Looking at this website, or my reviews on goodreads.com, you’d be correct in thinking The Friends of Eddie Coyle isn’t something I’d normally read. In fact my wife is to blame responsible.

She grew up in South Boston, so we were curious about an episode of Anthony Bourdain’s (@noreseravations) Travel Channel show “No Reservations” that took place in Boston. The episode focused on the tougher, rougher side of Boston, and Bourdain talked about his obsession: The Friends of Eddie Coyle. My wife, being a fan of crime novels, decided to pick it up.

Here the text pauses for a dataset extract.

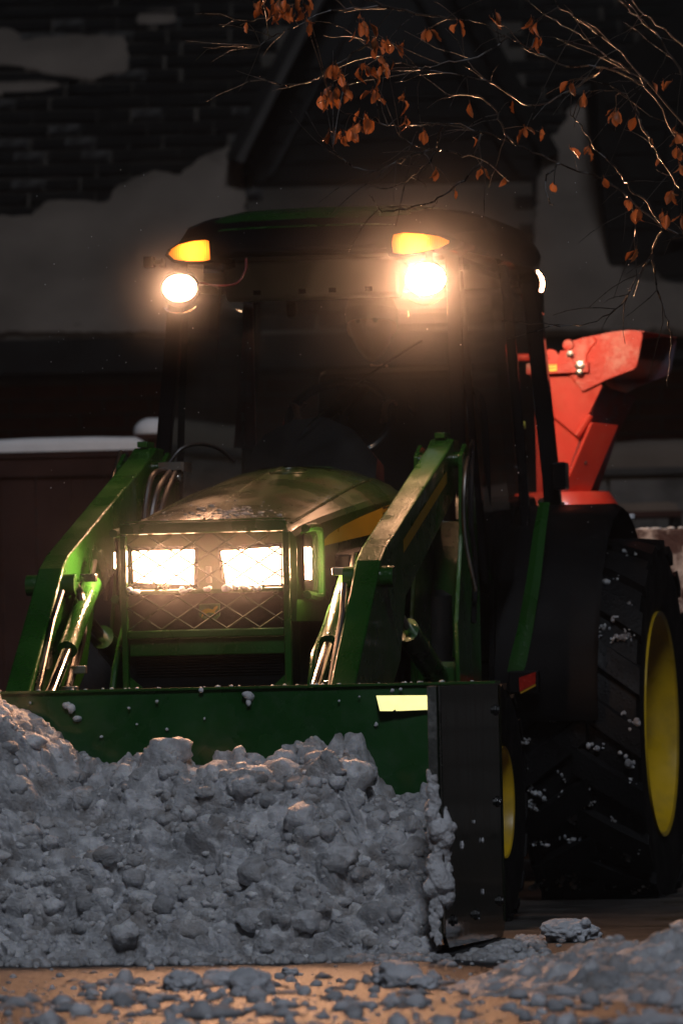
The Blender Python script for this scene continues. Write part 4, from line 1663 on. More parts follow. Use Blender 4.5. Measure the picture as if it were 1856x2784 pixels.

Sorry, Anthony, but she wasn’t a fan. As she put it, “I like crime-solving novels, not novels that are just about criminals.” When she put it down, I picked it up. It is less than 200 pages, so I figure I’d give it a read. I liked it, but I can see why she didn’t.

Originally written in 1970 (and later turned into a movie), Coyle is about criminals, almost exclusively. Mostly small-time crooks hustling to survive. Eddie Coyle is a gun runner who is facing sentencing in a few weeks. While still living a life of crime, Eddie is also talking to the cops, deciding who to rat out in exchange for his freedom. See, Eddie doesn’t have any friends. He’s surrounded by criminals, each doing the same calculus that Eddie is doing. It’s a rough, gritty world.

What struck me most about the novel is that it’s written nearly entirely using dialog. Each chapter is basically a conversation between crooks or a crook and a cop. But author George V. Higgins isn’t always immediately clear as to who is having the conversation. As one might expect in a novel about gangsters, Higgins uses nicknames. But they are not the outlandish things you might expect–no “Jimmy the Squid” or something like that here. Instead, for example, when three criminals are working together, the one who talks is simply referred to as “the spokesman,” and another criminal is sometimes referred to as “the stout one.” Higgins uses this technique to slowly reveal the Venn diagrams that make up the Boston underworld. As the novel progresses, the overlapping plans and people become clearer, leading up to one heckuva climax. But it’s not very user friendly. There were a couple of times I had to go back and re-read a couple passages to confirm my suspicions about who was who. My wife was flat out not a fan of this technique.

I can see why Bourdain might obsess over it. There is a lot of subtlety at play in Coyle that would reward re-reading. I didn’t come away with a new obsession, but I liked it. As a reader, I was engaged, and as a writer, it serves as a fantastic model of what dialog can do not only to advance the plot, but also reveal character. Check it out if you’d like to try something different too.